D. Manusia Dan Pandangan Hidup
Akal dan budi sebagai
milik manusia ternyata membawa ciri tersendiri akan diri manusia tersebut.
Sebab akal dan budi mengakibatkan manusia memiliki keunggulan dibandingkan
makhluk lain. Satu diantara keunggulan manusia tersebut ialah pandangan hidup.

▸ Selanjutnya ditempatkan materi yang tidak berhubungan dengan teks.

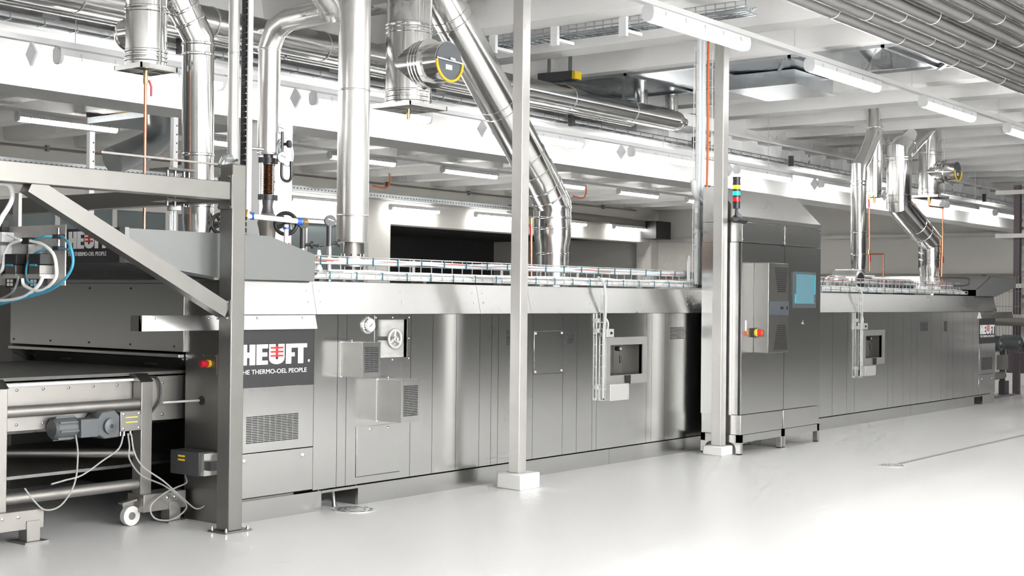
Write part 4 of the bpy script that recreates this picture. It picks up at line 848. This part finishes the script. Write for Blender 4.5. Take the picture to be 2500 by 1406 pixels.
# plain pipes beside the frame column
y = .35
a = pt(568, 388, y); t = thing('steam_pipe', 'slim steel pipe ending above the frame column', 'pipe'); MB().cyl(a, (a.x,y,4.1), R(13.5,a), 24).build('pipe', 'alu', t); rings(t, [(a.x,y,pt(568,130,y).z)], R(13.5,a), (0,0,1), .008, .003, 'alu'); MB().tube([(a.x,y,a.z+.01),(a.x-.06,y,a.z-.01),(a.x-.09,y,a.z-.06)], .035, 12).build('elbow', 'clear', t); MB().bar((a.x-.08,y-.02,a.z-.02), (a.x+.02,y-.02,a.z-.005), .02, .02).build('clamp', 'black', t)
t = thing('cable_chain', 'black cable chain running up beside the frame column', 'cable guide'); a = pt(594, 600, .5)
bx('back_rail', 'iron', t, a.x-.012, a.x+.022, .52, .53, 1.9, 4.1); s0 = None
for k in range(51):
    if s0 is None: s0 = o = bx('link', 'black', t, a.x-.016, a.x+.012, .48, .52, 1.9, 1.932)
    else: o = s0.copy(); C.objects.link(o)
    o.location = (0,0,.043*k)
cl = MB().cyl((a.x-.01,.46,pt(600,361,.46).z), (a.x+.10,.42,pt(600,361,.46).z), .012, 10).build('clamp_arm', 'shaft', t)
y = .45
t = thing('white_hose_line', 'cream plastic water line with blue fittings beside the cable chain', 'pipe'); a = pt(606, 515, y)
MB().cyl((a.x,y,a.z), (a.x,y,4.1), R(7,a), 14).build('riser', 'signwht', t); b = pt(603, 527, y); e = pt(738, 541, y-.15); MB().cyl(b, e, R(6.5,b), 14).build('cross_line', 'signwht', t)
MB().cyl((b.x,y,b.z-.01), (a.x,y,a.z+.01), .02, 12).build('fitting', 'brass', t); MB().cyl((b.x+.03,y,b.z), (b.x+.05,y-.02,b.z), .026, 14).build('blue_ring', 'bluer', t); MB().cyl(e, e+Vector((.04,0,0)), .022, 12).build('fitting', 'brass', t); MB().cyl(e+Vector((-.03,.02,0)), e, .027, 14).build('blue_ring', 'bluer', t)
q = pt(699, 548, y-.1); MB().cyl((q.x,q.y,q.z), (q.x,q.y,1.84), .017, 12).build('drop', 'signwht', t); MB().cyl((q.x,q.y,q.z-.035), (q.x,q.y,q.z-.02), .024, 12).build('blue_ring', 'bluer', t); MB().tube([(q.x+.03,q.y,q.z-.13),(q.x+.035,q.y,q.z-.22)], .010, 8).build('lever', 'redp', t)
# pressure gauges
def gauge(lab, px, py, y, r, face, axis, stand=None, grp='pressure gauges on the oven top'):
    c = pt(px, py, y); t = thing('pressure_gauge', lab, 'gauge', grp); A = Vector(axis).normalized()
    MB().lathe(c-A*.03, A, [(0,r*.9),(.005,r),(.028,r),(.030,r*.92)], 26).build('case', 'iron' if face == 'black' else 'shaft', t); MB().lathe(c-A*.001, A, [(0,r*.9),(.002,r*.9),(.0025,.001)], 26).build('dial', face, t)
    u = A.cross(Vector((0,0,1))); f = c+A*.005; MB().bar(f-u*r*.5, f+u*r*.4+Vector((0,0,r*.3)), .004, .004).build('needle', 'shaft' if face == 'black' else 'black', t)
    if stand: MB().cyl((c.x,c.y+.01,stand), (c.x,c.y+.01,c.z-r*.9), .02, 12).build('stand_pipe', 'alu', t); MB().cyl((c.x,c.y+.01,c.z-r*.9-.15), (c.x,c.y+.01,c.z-r*.9), .023, 12).build('sleeve', 'iron', t); MB().lathe((c.x,c.y,c.z-r-.12), (.6,-.6,0), [(0,.012),(.05,.012),(.051,.028),(.07,.028),(.072,.001)], 12).build('tap', 'iron', t)
    return t
gauge('black faced pressure gauge on a stand pipe before the straight insulated pipe', 807, 539, .3, .043, 'black', (-.5,-.85,0), 1.6); gauge('black faced pressure gauge half hidden behind the cream water line', 742, 545, .6, .042, 'black', (-.3,-1,0), 1.78)
gauge('pale blue dial gauge at the top of the bent insulated pipe', 686, 314, .62, .036, 'gaugeb', (-.4,-.9,0)); gauge('white dial gauge beside the bellows joint', 691, 384, .55, .042, 'gauge', (-.5,-.85,0))
t = thing('capillary_coil', 'coil of thin grey capillary tube beside the white dial gauge', 'tube coil')
c = pt(700, 372, .6)
for k in range(4): MB().torus((c.x+.008*k,.6+.012*k,c.z-.02+.01*k), (.3,-1,.1), .085+.008*k, .004, 26, 6).build('turn', 'cableb', t)
t = thing('shutoff_tap', 'black shutoff tap between the two dial gauges', 'tap'); c = pt(694, 352, .58); MB().cyl((c.x-.02,.58,c.z-.10), (c.x-.02,.58,c.z+.09), .012, 10).build('stem', 'iron', t); MB().lathe((c.x,.58,c.z), (.3,-1,0), [(0,.012),(.03,.012),(.031,.028),(.05,.028),(.051,.001)], 12).build('knob', 'black', t); MB().tube(smooth_path([(c.x-.02,.58,c.z-.1),(c.x-.02,.58,c.z-.24),(c.x+.03,.58,c.z-.27),(c.x+.07,.58,c.z-.24),(c.x+.07,.58,c.z-.12)]), .011, 8).build('siphon', 'black', t)
t = thing('needle_valve', 'small white needle valve with a dark wheel at the start of the cable tray', 'valve'); c = pt(778, 620, .25); MB().lathe((c.x,.25,1.66), (0,0,1), [(0,.03),(.04,.03),(.06,.02),(c.z-1.66,.018),(c.z-1.66+.03,.012)], 14).build('body', 'lampbody', t); handwheel(t, (c.x,.25,pt(778,599,.25).z), (0,0,1), .036, .007, 'iron', 4, .3)
# ------------------------------------------------------------------ wire basket trays along the oven top, with cables
def basket(x0, x1, lab, short, ncab, seed, grp='wire basket trays on the oven'):
    random.seed(seed); t = thing('basket_tray', lab, 'cable tray', grp); Y0, Y1, Zb = .05, .17, 1.625; mb = MB()
    for y, z in ((Y0,Zb),(Y0,Zb+.045),(Y0+.04,Zb),(Y0+.08,Zb),(Y1,Zb),(Y1,Zb+.06),(Y1,Zb+.11),(Y1,Zb+.165)): mb.cyl((x0,y,z), (x1,y,z), .0042, 5)
    mb.build('long_wires', 'wire', t, kind='stuff'); mb = MB(); n = int((x1-x0)/.125)
    for k in range(n+1):
        x = x0+(x1-x0)*k/n; mb.box(x-.003,x+.003,Y0-.003,Y0+.003,Zb,Zb+.045).box(x-.003,x+.003,Y0,Y1,Zb-.003,Zb+.003).box(x-.003,x+.003,Y1-.003,Y1+.003,Zb,Zb+.168)
    mb.build('cross_wires', 'wire', t, kind='stuff')
    for k in range(max(2, int((x1-x0)/1.1))): x = x0+.06+k*1.1; bx('support_foot', 'darksteel', t, x, x+.035, Y0+.01, Y1, 1.603, Zb-.003); bx('support_post', 'tube', t, x, x+.03, Y1+.004, Y1+.012, 1.603, Zb+.16)
    cols = ['cable','cable','cableb','lampbody','cable','cableb','cabler']
    names = {'cable':'grey','cableb':'pale blue grey','lampbody':'white','cabler':'reddish brown'}
    for j in range(ncab):
        up = j % 3 == 2; yb = (Y1-.014) if up else Y0+.012+.012*(j % 7); zb_ = (Zb+.12+.012*(j//3 % 3)) if up else Zb+.012+.014*(j//2 % 4); m = 'cabler' if j == 5 else cols[j % 6]; P = []
        k = x0+.02*j
        while k < x1-.05: P.append((k, yb+random.uniform(-.006,.006), zb_+random.uniform(-.006,.008))); k += .28
        P.append((x1-.02, yb, zb_))
        tag(MB().tube(smooth_path(P,3), .008 if m != 'lampbody' else .0105, 6).build('tray_cable', m), '%s cable, %s of those lying in the %s' % (names[m], (ordn+['fourteenth','fifteenth','sixteenth','seventeenth','eighteenth','nineteenth','twentieth'])[j], short), 'cable', 'cables in the '+lab)
    k = x0+.15; s0 = None
    while k < x1:
        if s0 is None: s0 = o = MB().box(-.004,.004,Y0-.008,Y0-.004,Zb-.005,Zb+.05).box(-.004,.004,Y0-.006,Y0+.05,Zb+.047,Zb+.052).build('cable_tie', 'tie', t)
        else: o = s0.copy(); C.objects.link(o)
        o.location = (k,0,0); bx('upper_tie', 'tie', t, k-.004, k+.004, Y1-.032, Y1-.027, Zb+.10, Zb+.165); k += .27
basket(.79, 6.55, 'wire basket tray between the infeed hood and the control cabinet', 'infeed side basket tray', 19, 3); basket(7.7, 13.85, 'wire basket tray between the control cabinet and the outfeed hood', 'outfeed side basket tray', 7, 5)
P = [pt(x, y, .12) for x, y in ((2330,698),(2352,697),(2364,694),(2366,684),(2358,679),(2300,677))]
tag(MB().tube(smooth_path(P,5), .012, 8).build('tray_cable', 'iron'), 'dark cable loop at the end of the outfeed basket tray', 'cable')
# vertical cable drop beside the control cabinet
t = thing('cable_ladder', 'vertical wire cable ladder dropping from the ceiling to the oven', 'cable ladder'); yv = .08
a0 = at(1690, 690, 'y', yv).x; a1 = at(1722, 690, 'y', yv).x; mb = MB()
for x in (a0, a0+(a1-a0)*.45, a1): mb.cyl((x,yv,1.63), (x,yv,4.05), .004, 5); mb.cyl((x,yv-.06,1.63), (x,yv-.06,4.05), .003, 5)
k = 1.66
while k < 4.05: mb.box(a0, a1, yv-.003, yv+.003, k, k+.006).box(a0-.003, a0+.003, yv-.06, yv, k, k+.006).box(a1-.003, a1+.003, yv-.06, yv, k, k+.006); k += .13
mb.build('wires', 'lampbody', t, kind='stuff')
for px in (1680, 1700): x = at(px, 650, 'y', yv).x; MB().prism([(x,1.62),(x+.05,1.62),(x+.05,1.93),(x+.03,1.95),(x,1.88)], 'y', yv+.005, yv+.012).build('bracket', 'lampbody', t)
for j, (f, m, rr) in enumerate(((.12,'lampbody',.03),(.34,'cableb',.016),(.45,'lampbody',.02),(.58,'cable',.014),(.86,'orange',.012))):
    x = a0+(a1-a0)*f; tag(MB().tube(smooth_path([(x+.02,yv-.03,4.25),(x,yv-.03,4.0),(x+.01,yv-.03,3.2),(x-.005,yv-.03,2.5),(x+.01,yv-.03,2.1),(x,yv-.03,1.66)],5), rr, 8).build('drop_cable', m), ['thick white hose strapped to the vertical cable ladder','slim blue grey cable strapped to the vertical cable ladder','white cable bundle in the middle of the vertical cable ladder','plain grey cable strapped to the vertical cable ladder','bright orange cable strapped to the vertical cable ladder'][j], 'cable', 'cables on the vertical ladder')
P = [at(x, y, 'y', yv-.04) for x, y in ((1692,440),(1696,470),(1705,488),(1718,497),(1730,500))]
tag(MB().tube(smooth_path(P,5), .028, 10).build('drop_cable', 'lampbody'), 'thick white hose curving from the ladder into the control cabinet', 'cable')
P = [at(x, y, 'y', yv-.04) for x, y in ((1700,520),(1700,545),(1706,562),(1716,573),(1730,578))]
tag(MB().tube(smooth_path(P,5), .022, 10).build('drop_cable', 'cable'), 'grey hose curving low from the ladder into the control cabinet', 'cable')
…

Disatu pihak manusia menyadari bahwa dirinya lemah, dipihak lain manusia
menyadari kehidupannya lebih kompleks.
Pandangan hidup
merupakan masalah yang asasi bagi manusia. Sayangnya tidak semua manusia
menyadari, sehingga banyak orang yang memeluk sesuatu agama semata-mata atau
dasar keturunan. Pandangan hidup penting
bagi kehidupan manusia dimasa sekarang maupun kehidupan di akhirat, dan sudah
sepantasnya setiap manusia memilikinya.
Perlu kita sadari bahwa
baik Tuhan maupun agama bagi kita adalah suatu kebutuhan. Buka kebutuhan sesaat
melainkan kebutuhan yang terus menerus dan abadi. Sebab setiap saat kita
memerlukan perlindungan Tuhan dan petunjuk agama sampai di akhir nanti.
BAB III
PENUTUP
A. Kesimpulan
Pandangan hidup merupakan bagaimana manusia memandang
kehidupannya. Setiap orang memiliki pandangan hidup yang berdeda-beda dan
melahirkan suatu paham. Wujud pandangan hidup manusia berkaitan dengan
cita-cita, kebajikan, dan sikap hidup. Cita-cita merupakan pandangan hidup di
masa yang akan datang. kebajikan secara nyata dan dapat dirasakan melalui
tingkah lakunya. Dan, dalam hal ini, tingkah laku manusia sebagai perwujudan
kebajikan inilah yang akan dikemukakan karena wujudnya dapat dilihat dan
dirasakan. Karena tingkah laku bersumber pada pandangan hidup, maka setiap
orang memiliki tingkah laku sendiri-sendiri yang berbeda dari orang lain dan
tergantung dari pembawaan, lingkungan, dan pengalaman. Dalam setiap perbuatan,
manusia harus memahami etika yang berlaku dalam masyarakat. Sehingga kehidupan
dalam memasyarakat menjadi tenang dan tentram.